▶ [DATASET CONTENT]:
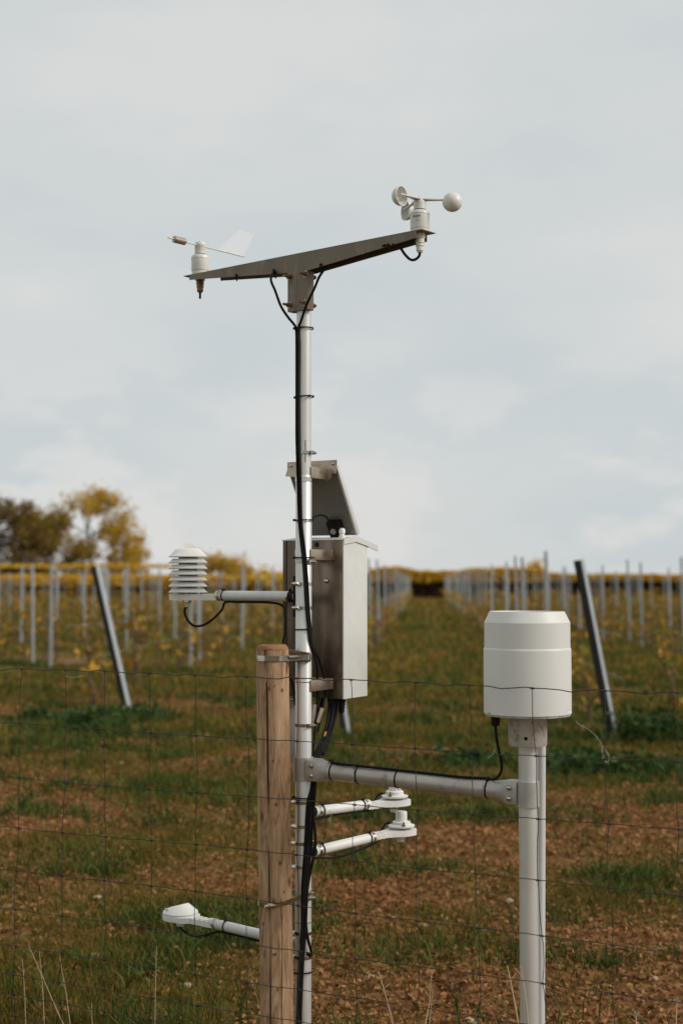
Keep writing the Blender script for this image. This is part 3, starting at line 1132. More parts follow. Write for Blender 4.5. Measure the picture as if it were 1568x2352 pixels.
for me in VG[2][:2]:
    o = bpy.data.objects.new(me.name.split('.')[0], me)
    COL.objects.link(o)
    o.parent = t


def wire_line(label, o_, y0, y1, z):
    bm = B()
    pts = [(o_ + SL * y, y, z - .03 * math.sin((y - y0) * PI / 6.3) ** 2) for y in np.linspace(y0, y1, 40)]
    tube(bm, pts, .0022, 4)
    o = obj('trellis_wire', bm, M_GALV)
    props(o, label, 'wire', 'trellis wires strung along the vine rows')


for o_, y0 in ((1.98, 14.3), (5.08, 20), (-4.32, 17.2), (-1.22, 15.3)):
    where = {1.98: 'row of the right leaning post', 5.08: 'row at the right edge of the photo', -4.32: 'row of the left leaning post', -1.22: 'row behind the logger box'}[o_]
    wire_line('lower thin steel wire strung along the vine ' + where, o_, y0, 70, .62)
    wire_line('upper thin steel wire strung along the vine ' + where, o_, y0, 70, 1.05)

# ------------------------------------------------------------------ weather mast
PX, PY = W(697, 1500, 4.535).x, 4.535
PR = .0258
mast = thing('weather_mast', 'slim light grey tubular mast carrying the wind sensors, behind the wooden post', 'mast', (PX, PY, 0))
zj = W(697, 1092, PY).z
ztop = W(697, 632, PY).z
bm = B()
lathe(bm, [(PR, -.3), (PR, zj - .002), (PR - .0012, zj)], T(PX, PY, 0), 40)
obj('lower_tube', bm, M_MAST, mast)
bm = B()
lathe(bm, [(PR - .0022, zj), (PR - .0022, ztop)], T(PX, PY, 0), 40)
obj('upper_tube', bm, M_MAST, mast)


def hose_clamp(par, x, y, z, r, deg, both=False, h=.010, tilt=0, mt=None):
    """worm drive band: deg is the direction of the screw seen from above, -90 faces the camera"""
    R = T(x, y, z) @ Matrix.Rotation(tilt, 4, 'Y')
    bm = B()
    ring(bm, R @ T(0, 0, -h / 2), r, h, .0012)
    c = obj('hose_clamp', bm, mt or M_STEEL2, par)
    for k, a in enumerate([deg] if not both else [deg, deg + 180]):
        bm = B()
        M = R @ Matrix.Rotation(math.radians(a), 4, 'Z') @ T(r + .0015, 0, 0)
        box(bm, M, 0, .006, -.009, .009, -h * .62, h * .62, .0008)
        cyl(bm, M @ Vector((.0055, -.013, 0)), M @ Vector((.0055, .014, 0)), .0052, seg=12)
        cyl(bm, M @ Vector((.0055, .014, 0)), M @ Vector((.0055, .020, 0)), .0042, seg=6)
        obj('screw_housing', bm, M_STEEL2, c)
    return c


# (photo height, screw direction)
for py, deg in ((1040, -20), (1290, -35), (1341, -140), (1396, -140), (1665, -40), (1842, -160), (1897, -150), (1936, -160), (1990, -155), (2142, -165), (2197, -165)):
    hose_clamp(mast, PX, PY, W(697, py, PY).z, PR + (.0003 if py > 1090 else 0), deg, py == 1936)
bm = B()
ring(bm, T(PX, PY, W(697, 1102, PY).z - .007), PR, .015, .0012)
obj('band_clamp', bm, M_STEEL2, mast)
bm = B()
for py in (1558, 1567, 2118):
    ring(bm, T(PX, PY, W(697, py, PY).z), PR, .003, .0009)
obj('tape_band', bm, M_BRKT, mast)
bm = B()
sl_ = W(703, 1036, PY - PR)
box(bm, T(PX + .006, PY - PR + .002, 0), -.0008, .0008, -.0006, .0012, W(703, 1062, PY).z, W(703, 1012, PY).z)
obj('slot', bm, M_CRACK, mast)

# ------------------------------------------------------------------ crossbar with its mounting plate
ZB = W(680, 594, 4.50).z + .020                      # top face of the beam
BA = math.radians(-40)                        # direction along the beam to the right end, nearer to the camera
bdir = Vector((math.cos(BA), math.sin(BA), 0))
bper = Vector((-bdir.y, bdir.x, 0))           # away from the camera
bo = Vector((PX, PY, 0)) - bper * (PR + .006) # plate front plane passes just before the pole
bo.z = ZB
MB = Matrix(((bdir.x, bper.x, 0, bo.x), (bdir.y, bper.y, 0, bo.y), (0, 0, 1, bo.z), (0, 0, 0, 1)))
MBX = MB @ Matrix.Rotation(PI / 2, 4, 'X')    # local x along the beam, y up, z towards the camera
L0, L1, DW = -.496, .475, .068
bar = thing('sensor_crossbar', 'weathered brown grey steel crossbar with tapered sides bolted to the mast top', 'bracket', bo)
bm = B()
box(bm, MB, L0 - .028, L1 + .022, .0, DW, -.003, 0, .0008)
obj('top_plate', bm, M_BEAM, bar)
PLW = .042
bm = B()
poly = [(L0, -.003), (L0, -.018), (-PLW, -.058), (-PLW, -.185), (PLW * 1.02, -.185), (PLW * 1.02, -.062), (L1, -.024), (L1, -.003)]
prism(bm, poly, MBX @ T(0, 0, -.003), .003)
obj('front_flange', bm, M_BEAM, bar)
bm = B()
poly = [(L0 + .085, -.003), (L0 + .085, -.022), (-.02, -.058), (.02, -.058), (L1 - .01, -.022), (L1 - .01, -.003)]
prism(bm, poly, MBX @ T(0, 0, -DW), .003)
obj('rear_flange', bm, M_BEAM, bar)
bm = B()
box(bm, MB, PLW * 1.02 - .003, PLW * 1.02, .003, .03, -.185, -.062, .0006)
box(bm, MB, -PLW, -PLW + .003, .003, .03, -.185, -.06, .0006)
box(bm, MB, -PLW + .003, PLW - .003, .003, .034, -.185, -.162, .0006)
obj('plate_edge', bm, M_BEAM, bar)
for zz in (-.072, -.164):
    bm = B()
    pts = []
    y1 = .006 + 2 * PR
    for s in (-1,):
        pts += [Vector((-.033, -.030, zz)), Vector((-.033, .012 + PR, zz))]
    for k in range(1, 10):
        a = PI - PI * k / 10
        pts.append(Vector((.033 * math.cos(a), .012 + PR + .033 * math.sin(a), zz)))
    pts += [Vector((.033, .012 + PR, zz)), Vector((.033, -.030, zz))]
    tube(bm, [MB @ q for q in pts], .0042, 10)
    ub = obj('u_bolt', bm, M_RUST, bar)
    for s in (-1, 1):
        bm = B()
        lathe(bm, [(.0085, 0), (.0085, .007)], MB @ T(.033 * s, -.003, zz) @ Matrix.Rotation(PI / 2, 4, 'X'), 6)
        obj('nut', bm, M_RUST, ub)
        bm = B()
        lathe(bm, [(.011, 0), (.011, .0015)], MB @ T(.033 * s, -.0035 + .0034, zz) @ Matrix.Rotation(PI / 2, 4, 'X'), 16)
        obj('washer', bm, M_BRKT, ub)
for lx, zz in ((-.27, -.034), (-.095, -.050), (.10, -.052), (.37, -.030)):
    bm = B()
    cyl(bm, MB @ Vector((lx, .0, zz)), MB @ Vector((lx, -.004, zz)), .0045, seg=10)
    tube(bm, [MB @ Vector((lx, -.003, zz)), MB @ Vector((lx, -.005, zz - .010)), MB @ Vector((lx, .002, zz - .018))], .0025, 6)
    obj('cable_tie', bm, M_BLACK, bar)


def gland(bm, M, r, L):
    """cable gland hanging along -z of M"""
    lathe(bm, [(r * 1.25, 0), (r * 1.25, -.25 * L)], M, 6)
    lathe(bm, [(r, -.25 * L), (r, -.5 * L), (r * .85, -.52 * L), (r * .85, -.6 * L)], M, 14)
    lathe(bm, [(r * .95, -.6 * L), (r * .95, -.66 * L), (r * .8, -.7 * L), (r * .82, -.9 * L), (r * .5, -1.0 * L)], M, 14)


def bent_text(txt, size, c, r, z, ang0, mt, parent, name, bold=0.0):
    cu = bpy.data.curves.new('t', 'FONT')
    cu.body = txt
    cu.size = size
    cu.offset = bold
    cu.align_x = 'CENTER'
    to = bpy.data.objects.new('t', cu)
    COL.objects.link(to)
    dg = bpy.context.evaluated_depsgraph_get()
    me = bpy.data.meshes.new_from_object(to.evaluated_get(dg))
    bpy.data.objects.remove(to)
    org = wloc(parent)
    for v in me.vertices:
        a = ang0 + v.co.x / r
        v.co = Vector((c[0] + (r + .0004) * math.cos(a), c[1] + (r + .0004) * math.sin(a), z + v.co.y)) - org
    me.name = name
    me.materials.clear()
    me.materials.append(mt)
    o = bpy.data.objects.new(name, me)
    COL.objects.link(o)
    o.parent = parent
    return o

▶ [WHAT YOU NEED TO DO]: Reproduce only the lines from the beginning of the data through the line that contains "obj('upper_tube', bm, M_MAST, mast)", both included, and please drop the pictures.

▶ [TASK RESPONSE]:
Keep writing the Blender script for this image. This is part 3, starting at line 1132. More parts follow. Write for Blender 4.5. Measure the picture as if it were 1568x2352 pixels.
for me in VG[2][:2]:
    o = bpy.data.objects.new(me.name.split('.')[0], me)
    COL.objects.link(o)
    o.parent = t


def wire_line(label, o_, y0, y1, z):
    bm = B()
    pts = [(o_ + SL * y, y, z - .03 * math.sin((y - y0) * PI / 6.3) ** 2) for y in np.linspace(y0, y1, 40)]
    tube(bm, pts, .0022, 4)
    o = obj('trellis_wire', bm, M_GALV)
    props(o, label, 'wire', 'trellis wires strung along the vine rows')


for o_, y0 in ((1.98, 14.3), (5.08, 20), (-4.32, 17.2), (-1.22, 15.3)):
    where = {1.98: 'row of the right leaning post', 5.08: 'row at the right edge of the photo', -4.32: 'row of the left leaning post', -1.22: 'row behind the logger box'}[o_]
    wire_line('lower thin steel wire strung along the vine ' + where, o_, y0, 70, .62)
    wire_line('upper thin steel wire strung along the vine ' + where, o_, y0, 70, 1.05)

# ------------------------------------------------------------------ weather mast
PX, PY = W(697, 1500, 4.535).x, 4.535
PR = .0258
mast = thing('weather_mast', 'slim light grey tubular mast carrying the wind sensors, behind the wooden post', 'mast', (PX, PY, 0))
zj = W(697, 1092, PY).z
ztop = W(697, 632, PY).z
bm = B()
lathe(bm, [(PR, -.3), (PR, zj - .002), (PR - .0012, zj)], T(PX, PY, 0), 40)
obj('lower_tube', bm, M_MAST, mast)
bm = B()
lathe(bm, [(PR - .0022, zj), (PR - .0022, ztop)], T(PX, PY, 0), 40)
obj('upper_tube', bm, M_MAST, mast)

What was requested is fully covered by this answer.